Fashion + The Red Carpet

How Political Statements on the Red Carpet Have Evolved

The red carpet is famous for the glitz and the glamour and has become a spectacle for the world to talk about. Throughout 2018, Hollywood red carpet ceremonies became synonymous with attendees dressing in all black in support of the ‘Time’s Up’ movement.

This has been the grandest and most recognised political statement on the red carpet in years due to its mass turn out and widespread media coverage, however, politicising the red carpet is nothing new and has been a natural place for celebrities to draw attention to causes close to them for decades. In 1973, Cher famously refused to follow conservative red carpet dress codes when she wore a sheer, midriff-baring dress to the Academy Awards.

Here’s some more examples when celebrities used the red carpet to promote a positive message.

Blacked out – Time’s Up

Celebrities including Meryl Streep and Justin Timberlake turned the red carpet into a sea of black outfits at the 2018 Golden Globes, when standing in solidarity with the ‘Times Up’ movement. Conversations between journalists and celebrities shifted from questions about fashion to issues surrounding women’s rights.

Actress Connie Britton wore a sweater saying ‘Poverty is sexist’ to highlight the fact women are not economically equal to their male counterparts. The 2018 Hollywood red carpet ceremonies were so iconic as both female and male celebrities wore black, showing that the whole industry was standing together and that change needed to happen immediately. The ‘Time’s Up’ movement was prominent on the red carpet in 2019 with celebrities wearing a black or white ribbon with the words ‘Time’s Up’ written on it.

The famous meat dress

Lady Gaga’s famous appearance at the 2010 MTV video music awards gained lots of media attention and was widely talked about. She wore an Alexander McQueen dress made from raw beef which is referred to as the ‘meat dress.’ Gaga explained in several interviews that the dress conveyed a powerful political statement surrounding the ‘Don’t ask, don’t tell’ policy. The singer linked her 2010 red carpet look to her speech ‘The Prime Rib of America’, urging the US military not to discriminate against gay and lesbians from serving in the army.

Suited and booted

Traditionally women have been expected to wear a dress, yet many females have walked the red carpet wearing a suit – an effective way of making a political statement. In 1990, Julia Roberts drew attention to herself when she attended the Golden Globes in an oversized suit designed for a man. During the ’90s it was truly out of place for a female to wear a suit.
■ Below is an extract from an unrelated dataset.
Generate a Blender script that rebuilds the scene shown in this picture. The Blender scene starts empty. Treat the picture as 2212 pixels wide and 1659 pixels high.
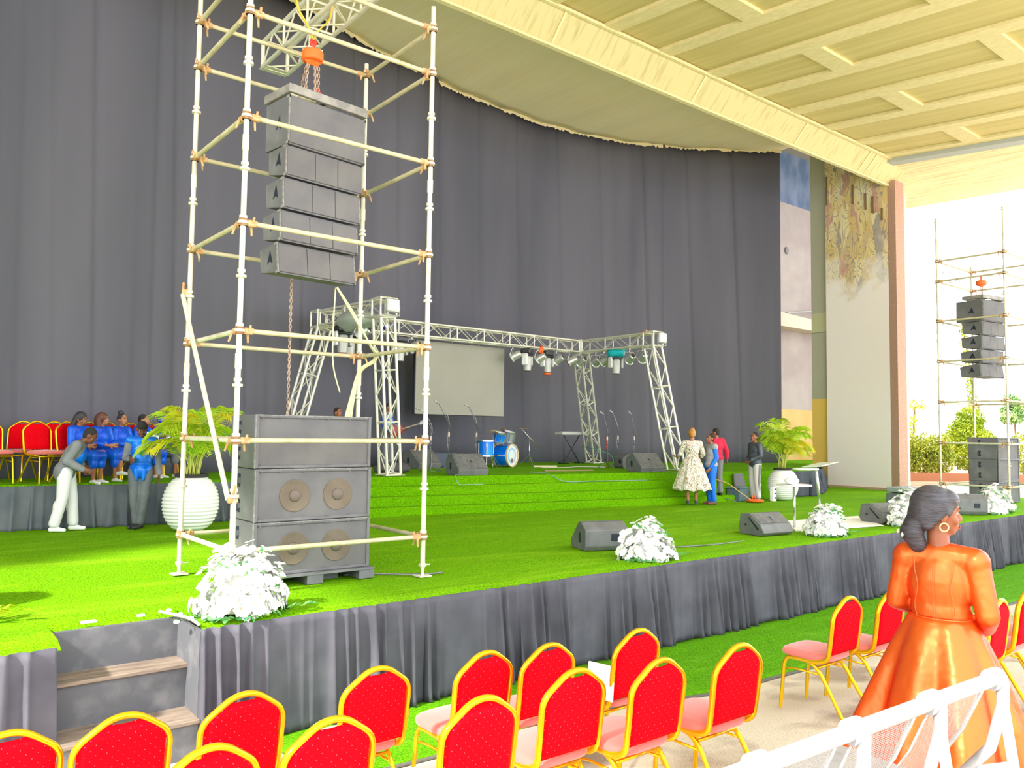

Evan Rachel Wood also gained attention for wearing a suit to the Golden Globes in 2017. She vowed she would wear a suit to every award show and red carpet event following that year. She wore her suit as a political statement to let young girls and women know that dresses weren’t a requirement.

Ribbons

Many celebrities have opted for more subtle ways to get their political statements across in the past. The red ribbon first gained prominence in 1992 in support of AIDS awareness and has been a staple accessory at the Grammys for nearly three decades.

Celebrities such as Elizabeth Taylor and Tom Hanks have been seen to have a ribbon pinned to their dresses and tuxedos. Susan Sarandon and Tim Robbins sported the red ribbon at the 1993 Oscars to raise awareness for the 266 HIV positive Haitians who were being held at Guantanamo. The red ribbon was especially important in showing solidarity as a few years previous there has been little acceptance towards sufferers of the AIDS epidemic.

Spelling it out

Whilst clothing and accessory choices have been used as political statements on the red carpet, in 2017 ‘The Big Bang Theory’ actor Simon Helberg and his wife Jocelyn Towne both made a bold statement at the SAG awards. This political statement condemned Donald Trump’s executive order which temporarily banned all refugees from entering the US. Helberg carried a sign which stated ‘Refugees Welcome’, whilst Towne had the words ‘Let Them In’ written above her chest.

Has the red carpet fuelled political change?

The answer is most certainly yes.

Whilst the red carpet is a great place for fashion inspiration, it is also a great place to raise awareness about political issues and steer conversations in a certain way. Celebrities have the privilege to use their platform in such a positively to make a change for the rest of society.

As celebrities have a mass following of fans and huge media coverage, lots of people and organisations are able to get on board with their political campaigns and fuel positive change.